Your objective
Set the listing down again in full, word for word, with the pictures left out.

**** Information shown ****

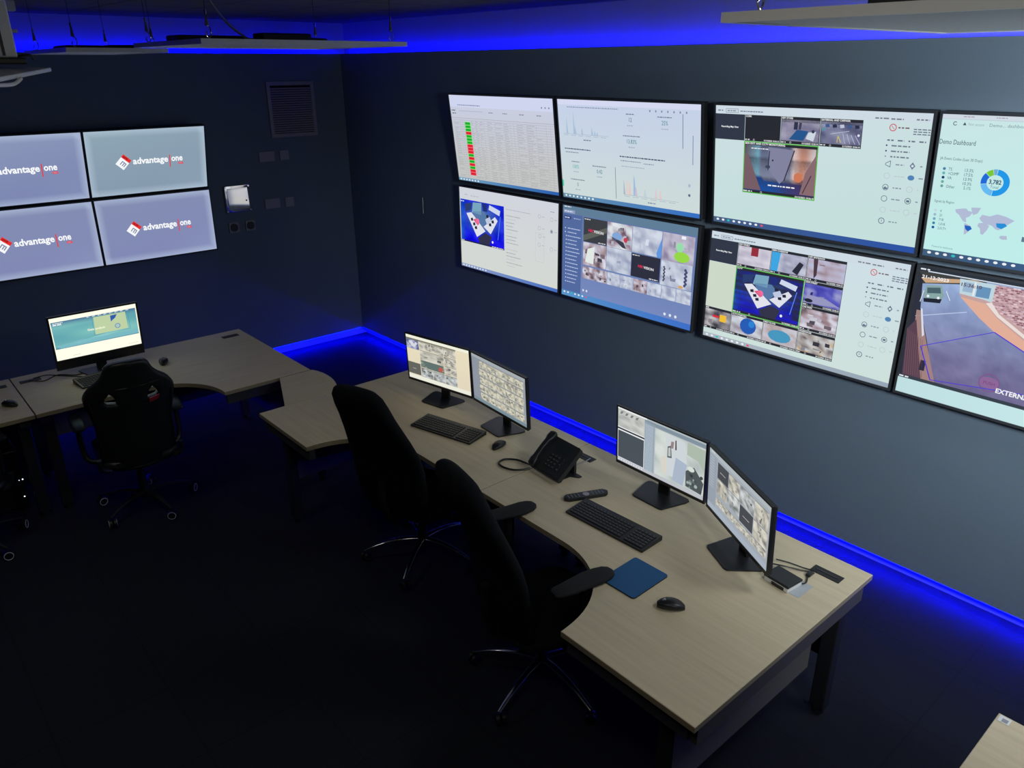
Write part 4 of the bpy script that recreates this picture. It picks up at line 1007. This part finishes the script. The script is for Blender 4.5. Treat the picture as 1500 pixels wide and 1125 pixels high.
# ------------------------------------------------------------------ hanging ceiling panels
def hang_panel(x0, x1, y0, y1, z, label, boxes=(), th=.022, wires=None):
    t = empty('suspended_light', ((x0+x1)/2, (y0+y1)/2, z), label=label, cat='ceiling light', group='suspended flat light panels')
    X, Y = (x1-x0)/2, (y1-y0)/2
    bx('board', mat('panel_diffuser', (.86, .88, .88), .55), t, -X+.018, X-.018, -Y+.018, Y-.018, .003, th-.003)
    b = NB()
    for q in ((-X, X, -Y, -Y+.018), (-X, X, Y-.018, Y), (-X, -X+.018, -Y+.018, Y-.018), (X-.018, X, -Y+.018, Y-.018)): box(b, *q, 0, th)
    obj('edge_frame', b, M_white, t)
    for (bx_, by_, bw, bd, bh) in boxes:
        b = NB(); box(b, bx_-bw/2, bx_+bw/2, by_-bd/2, by_+bd/2, th, th+bh, bev=.008); obj('driver_box', b, M_blackm, t)
    for sx, sy in wires or ((-1, -1), (1, -1), (-1, 1), (1, 1)):
        px, py = sx*(X-.06), sy*(Y-.06); ztop = CZ-z
        b = NB(); cyl(b, (px, py, th+.10), (px, py, ztop), .0015, n=6)
        w = obj('wire', b, M_steel, t)
        b = NB(); cyl(b, (px, py, th+.055), (px, py, th+.105), .009, .004, n=10); cyl(b, (px, py, th+.095), (px, py, th+.12), .004, .006, n=8)
        tube(b, [(px, py, th+.055), (px+.012, py, th+.045), (px+.014, py, th+.02), (px+.002, py, th+.005), (px-.010, py, th+.018), (px-.004, py, th+.03)], .0025, 6, 4)
        obj('gripper_hook', b, M_mirror, w, True)
    return t
hang_panel(-2.73, -1.64, -3.60, -2.66, 2.900, 'flat pale panel hung on wires, the widest one before the end wall', [(-.30, .1, .34, .18, .03), (.10, -.1, .30, .12, .02), (-.05, -.25, .26, .12, .035)])
hang_panel(-3.02, -2.50, -2.50, -1.50, 2.880, 'flat pale panel seen edge-on at far left near the ceiling, above logo screens', [(-.05, .1, .2, .3, .022), (.1, -.2, .16, .2, .02)])
hang_panel(-2.505, -1.28, -7.37, -6.155, 2.893, 'large flat pale panel hung near the ceiling at the top right', [(-.2, .30, .3, .2, .04)])
b = NB(); tube(b, [(-2.62, -3.45, CZ), (-2.60, -3.42, 3.10), (-2.50, -3.36, 3.0), (-2.40, -3.33, 2.935), (-2.36, -3.30, 2.932)], .006, 8, 8); o = obj('hanging_cable', b, M_grey, None, True); tag(o, 'grey cable drooping from the ceiling onto the widest hanging panel', 'cable')

# projector bracket at the top left
t = empty('projector_mount', (-3.62, -4.34, CZ), label='white metal ceiling mount column with tray at the top left corner', cat='mount')
def pm(name, b, m):
    b.verts.index_update(); return objs(name, b, m, t, loc=(3.62, 4.34, -CZ))
b = NB(); box(b, -3.70, -3.60, -4.385, -4.30, 2.835, CZ-.001, bev=.004); pm('column', b, M_white)
b = NB(); box(b, -3.672, -3.664, -4.3875, -4.385, 2.84, CZ-.01); box(b, -3.640, -3.632, -4.3875, -4.385, 2.84, CZ-.01); pm('slot', b, M_black)
b = NB(); box(b, -3.60, -3.572, -4.36, -4.33, 2.965, 2.995, bev=.003); box(b, -3.60, -3.58, -4.36, -4.34, 2.905, 2.915, bev=.002); pm('clamp', b, M_grey)
b = NB(); box(b, -3.74, -3.585, -4.42, -4.27, 2.815, 2.834, bev=.004); tube(b, [(-3.62, -4.36, 2.836), (-3.57, -4.38, 2.842), (-3.555, -4.36, 2.83)], .004, 6, 5); pm('mount_head', b, M_black)
b = NB(); prism(b, [(-3.524, -4.418), (-3.736, -4.824), (-4.10, -4.75), (-4.0, -4.2), (-3.56, -4.30)], 0, .012, bev=.003)
for v in b.verts: v.co.z += 2.794 + max(0, (v.co.y+4.418))*.0 + (v.co.y+4.418)*.055 if v.co.y < -4.418 else 2.794
pm('tray', b, M_white)
b = NB(); tube(b, [(-3.85, -4.90, 2.765), (-3.76, -4.84, 2.764), (-3.70, -4.77, 2.765), (-3.665, -4.70, 2.778)], .005, 8, 6); pm('tray_lip', b, M_white)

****

Result of the task
Write part 4 of the bpy script that recreates this picture. It picks up at line 1007. This part finishes the script. The script is for Blender 4.5. Treat the picture as 1500 pixels wide and 1125 pixels high.
# ------------------------------------------------------------------ hanging ceiling panels
def hang_panel(x0, x1, y0, y1, z, label, boxes=(), th=.022, wires=None):
    t = empty('suspended_light', ((x0+x1)/2, (y0+y1)/2, z), label=label, cat='ceiling light', group='suspended flat light panels')
    X, Y = (x1-x0)/2, (y1-y0)/2
    bx('board', mat('panel_diffuser', (.86, .88, .88), .55), t, -X+.018, X-.018, -Y+.018, Y-.018, .003, th-.003)
    b = NB()
    for q in ((-X, X, -Y, -Y+.018), (-X, X, Y-.018, Y), (-X, -X+.018, -Y+.018, Y-.018), (X-.018, X, -Y+.018, Y-.018)): box(b, *q, 0, th)
    obj('edge_frame', b, M_white, t)
    for (bx_, by_, bw, bd, bh) in boxes:
        b = NB(); box(b, bx_-bw/2, bx_+bw/2, by_-bd/2, by_+bd/2, th, th+bh, bev=.008); obj('driver_box', b, M_blackm, t)
    for sx, sy in wires or ((-1, -1), (1, -1), (-1, 1), (1, 1)):
        px, py = sx*(X-.06), sy*(Y-.06); ztop = CZ-z
        b = NB(); cyl(b, (px, py, th+.10), (px, py, ztop), .0015, n=6)
        w = obj('wire', b, M_steel, t)
        b = NB(); cyl(b, (px, py, th+.055), (px, py, th+.105), .009, .004, n=10); cyl(b, (px, py, th+.095), (px, py, th+.12), .004, .006, n=8)
        tube(b, [(px, py, th+.055), (px+.012, py, th+.045), (px+.014, py, th+.02), (px+.002, py, th+.005), (px-.010, py, th+.018), (px-.004, py, th+.03)], .0025, 6, 4)
        obj('gripper_hook', b, M_mirror, w, True)
    return t
hang_panel(-2.73, -1.64, -3.60, -2.66, 2.900, 'flat pale panel hung on wires, the widest one before the end wall', [(-.30, .1, .34, .18, .03), (.10, -.1, .30, .12, .02), (-.05, -.25, .26, .12, .035)])
hang_panel(-3.02, -2.50, -2.50, -1.50, 2.880, 'flat pale panel seen edge-on at far left near the ceiling, above logo screens', [(-.05, .1, .2, .3, .022), (.1, -.2, .16, .2, .02)])
hang_panel(-2.505, -1.28, -7.37, -6.155, 2.893, 'large flat pale panel hung near the ceiling at the top right', [(-.2, .30, .3, .2, .04)])
b = NB(); tube(b, [(-2.62, -3.45, CZ), (-2.60, -3.42, 3.10), (-2.50, -3.36, 3.0), (-2.40, -3.33, 2.935), (-2.36, -3.30, 2.932)], .006, 8, 8); o = obj('hanging_cable', b, M_grey, None, True); tag(o, 'grey cable drooping from the ceiling onto the widest hanging panel', 'cable')

# projector bracket at the top left
t = empty('projector_mount', (-3.62, -4.34, CZ), label='white metal ceiling mount column with tray at the top left corner', cat='mount')
def pm(name, b, m):
    b.verts.index_update(); return objs(name, b, m, t, loc=(3.62, 4.34, -CZ))
b = NB(); box(b, -3.70, -3.60, -4.385, -4.30, 2.835, CZ-.001, bev=.004); pm('column', b, M_white)
b = NB(); box(b, -3.672, -3.664, -4.3875, -4.385, 2.84, CZ-.01); box(b, -3.640, -3.632, -4.3875, -4.385, 2.84, CZ-.01); pm('slot', b, M_black)
b = NB(); box(b, -3.60, -3.572, -4.36, -4.33, 2.965, 2.995, bev=.003); box(b, -3.60, -3.58, -4.36, -4.34, 2.905, 2.915, bev=.002); pm('clamp', b, M_grey)
b = NB(); box(b, -3.74, -3.585, -4.42, -4.27, 2.815, 2.834, bev=.004); tube(b, [(-3.62, -4.36, 2.836), (-3.57, -4.38, 2.842), (-3.555, -4.36, 2.83)], .004, 6, 5); pm('mount_head', b, M_black)
b = NB(); prism(b, [(-3.524, -4.418), (-3.736, -4.824), (-4.10, -4.75), (-4.0, -4.2), (-3.56, -4.30)], 0, .012, bev=.003)
for v in b.verts: v.co.z += 2.794 + max(0, (v.co.y+4.418))*.0 + (v.co.y+4.418)*.055 if v.co.y < -4.418 else 2.794
pm('tray', b, M_white)
b = NB(); tube(b, [(-3.85, -4.90, 2.765), (-3.76, -4.84, 2.764), (-3.70, -4.77, 2.765), (-3.665, -4.70, 2.778)], .005, 8, 6); pm('tray_lip', b, M_white)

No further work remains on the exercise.